Yes, this is long. Sorry.  Almost done, promise.  The next two weeks flew by.  We had a lovely viewing and service for Granny.  She was at peace.  It was good.  I got to catch up with cousins I only get to see on Facebook, and spend time with my family.  We got to celebrate with my mom on her birthday.  I got uninturrupted daughter/parent time with a day trip, just us.  We got to help my parents move.  I got to help my mom place some decorative pieces in the new home.  I got to say good bye to the house I grew up in.  And I only cried a little.  I got to go see a play with Danielle, which I was super jealous "everyone" was going to see but me.  Michael took vacation the second week and we got some alone time together for a couple days.  He helped my parents with the new house, too.  My brother and his wife spent a lot of time with us helping with the move, too, and I got to love on my nieces. 
It was a quick and hectic trip.  But God knew when we needed to get home.  God knew Savannah was missing her cousins and needed a little boost to push us through the end of 2013.  God knew my parents needed us home to help get through the move.  And God knew I needed to say good bye
I am more and more thankful every day.  I know God hears our heart, even when we don't know exactly what we are feeling...

Psalm 18:6 (NIV)

In my distress I called to the Lord; I cried to my God for help. From his temple he heard my voice;
    my cry came before him, into his ears.
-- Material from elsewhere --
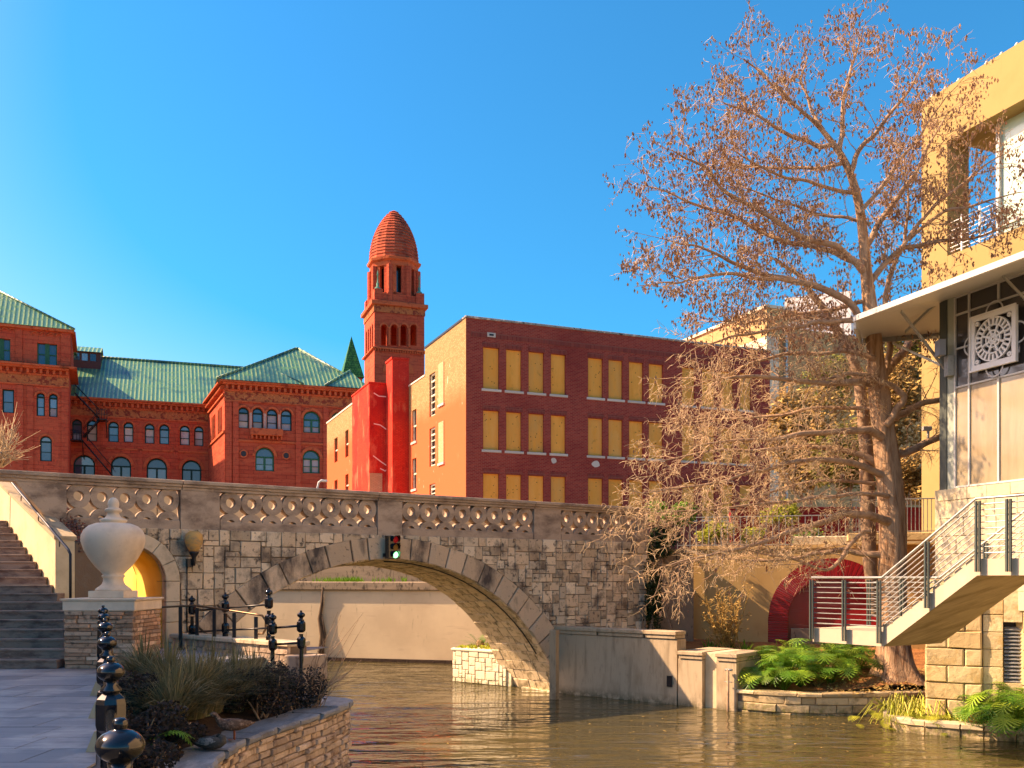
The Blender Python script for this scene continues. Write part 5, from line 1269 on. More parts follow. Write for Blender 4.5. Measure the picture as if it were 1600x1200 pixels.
# ---------------- turret roof between
tr = Vector(at(549, 525, 118)); tb = at(549, 592, 118)[2]; hw_ = 17/F*118
tt = thing('green_turret', 'small steep green tiled pyramid turret roof beside the bell tower', 'turret', Fr(tr.x, tr.y, 70), (0, 0, tb-6))
MB().add([(-hw_, -hw_, tb), (hw_, -hw_, tb), (hw_, hw_, tb), (-hw_, hw_, tb), (0, 0, tr.z)], [(0,1,4), (1,2,4), (2,3,4), (3,0,4)]).build('pyramid_roof', M_tilegreen, tt); MB().box(-hw_*.85, hw_*.85, -hw_*.85, hw_*.85, tb-6, tb-.02).build('turret_wall', M_red, tt)
# ================================================================ BELL TOWER
TW = frpx(585, 120, 70); S = 120/F
bt = thing('bell_tower', 'red sandstone bell tower with arcaded belfry and beehive spire', 'tower', TW, (3.2, 3.2, 4.3))
wT = TW.u(663); dT = wT
# flank depth so that the left face projects to about px 562
zz = lambda py, px=620: TW.hit(px, py)[1]
def tbox(e, z0, z1, nm, mt, b=.0): return MB().box(-e, wT+e, -e, dT+e, z0, z1, b=b).build(nm, mt, bt)
zb0, zb1 = zz(541), zz(505)       # belfry openings
z1_, z2_, z3_ = zz(546), zz(490), zz(478)
# base: front with large arch
aw_ = W_(TW, 606, 566, 638, 640)
facade(bt, TW, 0, wT, 4.3, z1_, 0, [(aw_[0], aw_[1], aw_[2], aw_[3], True)], M_red, .9, 'front_base')
rm = MB(); ring(rm, (aw_[1]-aw_[0])/2+.02, (aw_[1]-aw_[0])/2+.7, -.12, -.003, (aw_[0]+aw_[1])/2, aw_[3]-(aw_[1]-aw_[0])/2, 0, pi, 16); rm.build('great_arch', M_redtrim, bt)
MB().box(.02, wT-.02, 1.2, dT, 4.3, z1_-.02).build('base_core', M_red, bt)
TL = Fr(*TW.p(0, 0, 0).xy, 70-90)      # left flank: runs away from the viewer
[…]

We are back in Chennai for about 28 hours now.  I worked last night and Savannah will be getting up for school soon.  Back to the normalcy of never-ending honking, cows blocking traffic and being stared at for being too pale.  But it's also back to the church family and friends we missed so much.  Back to snoozing with Dynamo and watching the world around us through a fresh set of eyes.  Back to feeling thankful.
Hope everyone is doing well and we really appreciate the prayers and thoughts for our safe journey and healing of Savannah.  Your notes of encouragement and condolences helped get us through.  Thank you all.  We love you!